╔══

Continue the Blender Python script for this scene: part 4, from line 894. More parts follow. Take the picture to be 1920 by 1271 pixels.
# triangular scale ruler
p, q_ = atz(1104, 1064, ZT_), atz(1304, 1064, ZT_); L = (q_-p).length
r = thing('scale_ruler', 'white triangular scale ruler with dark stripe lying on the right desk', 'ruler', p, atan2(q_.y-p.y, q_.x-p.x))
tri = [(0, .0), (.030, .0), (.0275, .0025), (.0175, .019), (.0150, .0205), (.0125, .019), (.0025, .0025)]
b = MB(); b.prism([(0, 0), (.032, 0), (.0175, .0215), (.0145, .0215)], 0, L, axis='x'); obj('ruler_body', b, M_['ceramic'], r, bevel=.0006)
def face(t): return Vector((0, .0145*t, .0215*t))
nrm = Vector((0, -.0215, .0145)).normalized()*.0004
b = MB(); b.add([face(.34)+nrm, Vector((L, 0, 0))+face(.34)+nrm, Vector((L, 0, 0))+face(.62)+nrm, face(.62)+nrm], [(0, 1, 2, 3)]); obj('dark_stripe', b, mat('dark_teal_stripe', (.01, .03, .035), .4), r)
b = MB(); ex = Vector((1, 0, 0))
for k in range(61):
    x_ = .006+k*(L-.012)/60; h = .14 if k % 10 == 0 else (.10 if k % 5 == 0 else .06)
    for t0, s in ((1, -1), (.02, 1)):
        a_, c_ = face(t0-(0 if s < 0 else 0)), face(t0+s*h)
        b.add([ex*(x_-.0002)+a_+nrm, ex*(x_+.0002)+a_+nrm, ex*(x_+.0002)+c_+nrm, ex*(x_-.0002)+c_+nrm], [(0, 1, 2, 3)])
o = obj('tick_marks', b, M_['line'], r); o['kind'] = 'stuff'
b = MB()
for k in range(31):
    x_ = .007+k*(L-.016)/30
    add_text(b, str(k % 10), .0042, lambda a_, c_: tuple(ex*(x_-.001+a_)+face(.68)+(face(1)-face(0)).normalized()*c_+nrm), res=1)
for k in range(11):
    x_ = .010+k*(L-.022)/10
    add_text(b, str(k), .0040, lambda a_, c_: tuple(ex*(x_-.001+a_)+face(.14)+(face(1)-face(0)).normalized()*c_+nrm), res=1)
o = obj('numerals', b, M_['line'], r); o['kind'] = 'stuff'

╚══

Job: Output all of the data again, exactly.

Response:
Continue the Blender Python script for this scene: part 4, from line 894. More parts follow. Take the picture to be 1920 by 1271 pixels.
# triangular scale ruler
p, q_ = atz(1104, 1064, ZT_), atz(1304, 1064, ZT_); L = (q_-p).length
r = thing('scale_ruler', 'white triangular scale ruler with dark stripe lying on the right desk', 'ruler', p, atan2(q_.y-p.y, q_.x-p.x))
tri = [(0, .0), (.030, .0), (.0275, .0025), (.0175, .019), (.0150, .0205), (.0125, .019), (.0025, .0025)]
b = MB(); b.prism([(0, 0), (.032, 0), (.0175, .0215), (.0145, .0215)], 0, L, axis='x'); obj('ruler_body', b, M_['ceramic'], r, bevel=.0006)
def face(t): return Vector((0, .0145*t, .0215*t))
nrm = Vector((0, -.0215, .0145)).normalized()*.0004
b = MB(); b.add([face(.34)+nrm, Vector((L, 0, 0))+face(.34)+nrm, Vector((L, 0, 0))+face(.62)+nrm, face(.62)+nrm], [(0, 1, 2, 3)]); obj('dark_stripe', b, mat('dark_teal_stripe', (.01, .03, .035), .4), r)
b = MB(); ex = Vector((1, 0, 0))
for k in range(61):
    x_ = .006+k*(L-.012)/60; h = .14 if k % 10 == 0 else (.10 if k % 5 == 0 else .06)
    for t0, s in ((1, -1), (.02, 1)):
        a_, c_ = face(t0-(0 if s < 0 else 0)), face(t0+s*h)
        b.add([ex*(x_-.0002)+a_+nrm, ex*(x_+.0002)+a_+nrm, ex*(x_+.0002)+c_+nrm, ex*(x_-.0002)+c_+nrm], [(0, 1, 2, 3)])
o = obj('tick_marks', b, M_['line'], r); o['kind'] = 'stuff'
b = MB()
for k in range(31):
    x_ = .007+k*(L-.016)/30
    add_text(b, str(k % 10), .0042, lambda a_, c_: tuple(ex*(x_-.001+a_)+face(.68)+(face(1)-face(0)).normalized()*c_+nrm), res=1)
for k in range(11):
    x_ = .010+k*(L-.022)/10
    add_text(b, str(k), .0040, lambda a_, c_: tuple(ex*(x_-.001+a_)+face(.14)+(face(1)-face(0)).normalized()*c_+nrm), res=1)
o = obj('numerals', b, M_['line'], r); o['kind'] = 'stuff'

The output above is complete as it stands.